Дело было совсем в другом. Процессы и явления раздробленности на Руси приобрели необратимый характер. Центробежные силы окончательно победили центростремительные. Слишком далеко зашла феодализация страны и рожденный ею местный сепаратизм и боярский эгоизм, чтобы можно было вернуть времена Ярослава Мудрого или хотя бы его внука Владимира Мономаха.
Кто знает, когда бы восстановилось единство социально-политической и экономической жизни Древнерусского государства (как это происходило после эпохи раздробленности в большинстве европейских стран), да и пришло бы оно вообще, если бы Русь не попала под смертельный удар «тьмочисленной» монголо-татарской конницы в 1237—1241 гг.?! Но исторический процесс не знает альтернатив.

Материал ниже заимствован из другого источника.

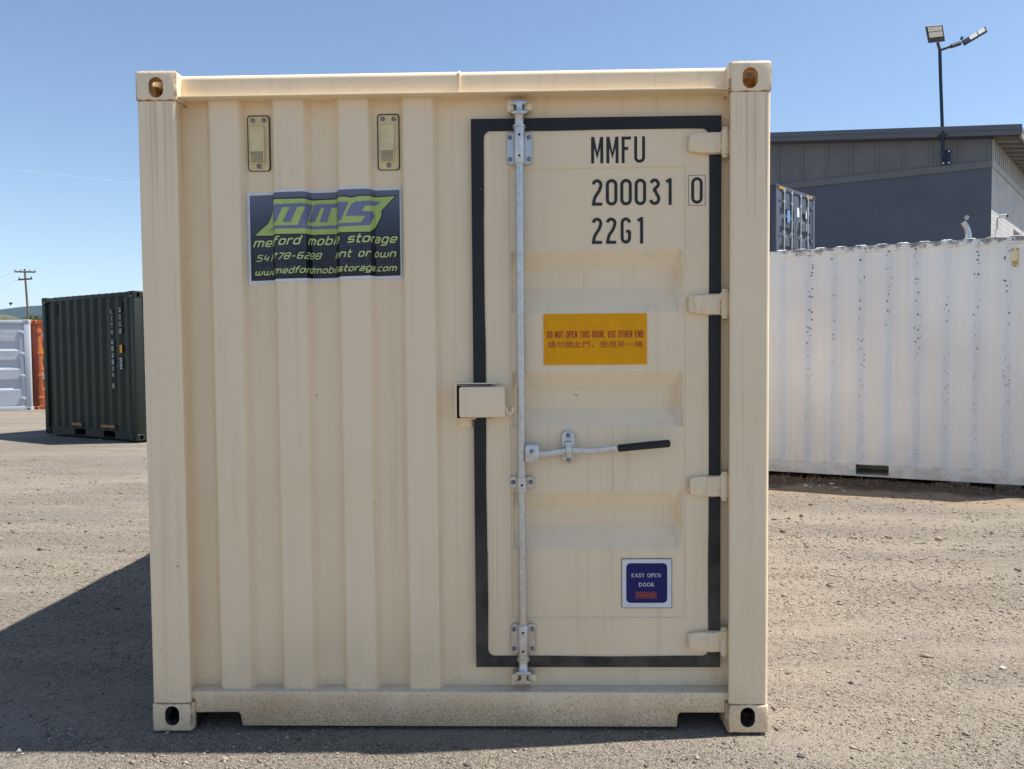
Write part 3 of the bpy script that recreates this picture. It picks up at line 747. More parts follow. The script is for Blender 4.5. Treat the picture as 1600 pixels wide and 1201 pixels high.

Нашествие монголо-татарских орд Русское государство встретило разобщенным и погрязшим в междукняжеских «которах», в борьбе эгоистических интересов княжеских кланов и отдельных государей. Этим страна облегчила собственную гибель. То был пик упадка государственности. Руси не было суждено ни перебороть, ни просто пережить его.
Примечания
*. В Галицко-Волынской летописи этот эпизод не отражен, а обычно точный в хронологии Суздальский свод дает здесь ошибочную дату: 1202 г. (ПСРЛ. Т. I. Вып. 2. Стлб. 417).
1. Грушевський М. Історія України—Руси. Т. 2. Львів, 1905. С. 216.
2. Летопись по Ипатскому списку. С. 458.
3. Летопись по Ипатскому списку. СПб., 1871. С. 458.
4. Летопись по Ипатскому списку. С. 461.
5. Там же. С. 459.
6. Грушевський М. Указ. соч. Т. 2. С. 223.
7. ПСРЛ. Т. I. Вып. 2. Стлб. 417—418.
8. ПСРЛ. Т. I. Вып. 2. Стлб. 418.
9. Там же. Стлб. 420.
10. Там же. Стлб. 426.
11. ПСРЛ. Т. I. Вып. 2. Стлб. 427—429, 433.
12. Там же. Стлб. 438.
13. ПСРЛ. Т. I. Вып. 2. Стлб. 436.
14. Феннел Дж. Кризис средневековой Руси. 1200—1301. М., 1989. С. 208 и др.